The incident, which happened some 80 kilometres from Bamako in a region of southwest Mali that has been mostly unscathed by the insurgency wreaking havoc on central and northern regions, did not identify its assailants.
Without going into any detail, it claimed that the attack claimed the lives of two members of the civil defense force and three civilians.
The Mali insurgency is an ongoing armed conflict that started in January 2012 between the northern and southern parts of Mali in Africa.
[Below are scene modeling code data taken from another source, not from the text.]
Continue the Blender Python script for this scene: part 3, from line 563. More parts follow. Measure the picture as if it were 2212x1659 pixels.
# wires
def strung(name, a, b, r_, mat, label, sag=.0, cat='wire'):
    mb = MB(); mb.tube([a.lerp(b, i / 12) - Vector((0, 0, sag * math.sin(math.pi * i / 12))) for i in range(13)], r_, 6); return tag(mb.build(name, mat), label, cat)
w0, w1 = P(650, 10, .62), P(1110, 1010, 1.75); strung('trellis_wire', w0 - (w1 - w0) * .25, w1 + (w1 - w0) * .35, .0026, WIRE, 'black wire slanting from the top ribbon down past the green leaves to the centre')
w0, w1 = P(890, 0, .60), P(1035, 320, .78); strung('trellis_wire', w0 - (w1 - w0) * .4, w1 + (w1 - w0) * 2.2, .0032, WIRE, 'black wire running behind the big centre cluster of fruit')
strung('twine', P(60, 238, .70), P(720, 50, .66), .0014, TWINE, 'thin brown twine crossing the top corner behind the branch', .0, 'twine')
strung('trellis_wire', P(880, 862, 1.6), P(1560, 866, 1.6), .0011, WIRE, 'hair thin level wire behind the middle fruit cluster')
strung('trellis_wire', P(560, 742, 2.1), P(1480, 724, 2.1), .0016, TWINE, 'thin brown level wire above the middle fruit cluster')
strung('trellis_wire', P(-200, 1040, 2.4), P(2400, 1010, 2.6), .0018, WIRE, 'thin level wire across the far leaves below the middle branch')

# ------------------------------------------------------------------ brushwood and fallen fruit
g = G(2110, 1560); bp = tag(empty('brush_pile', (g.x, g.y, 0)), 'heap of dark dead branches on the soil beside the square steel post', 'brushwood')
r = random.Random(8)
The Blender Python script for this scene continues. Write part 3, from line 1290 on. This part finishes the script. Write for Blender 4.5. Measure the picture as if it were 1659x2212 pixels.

On January 16, 2012, several insurgent groups began fighting a campaign against the Malian government for independence or greater autonomy for northern Mali, which they called Azawad.
The National Movement for the Liberation of Azawad (MNLA), an organisation fighting to make this area of Mali an independent homeland for the Tuareg people, had taken control of the region by April 2012.
Meanwhile, a Malian court on Friday found 46 Ivorian soldiers guilty of undermining state security and handed them 20 years each in prison.
The Appeals Court of Bamako reached its verdict after two days of a marathon trial that began on Thursday, December 29.
The Ivorian soldiers were held on July 10, 2022, after they arrived at the Bamako Airport at the height of a row between Mali’s military junta and Western countries over the West African nation’s ties with Russia.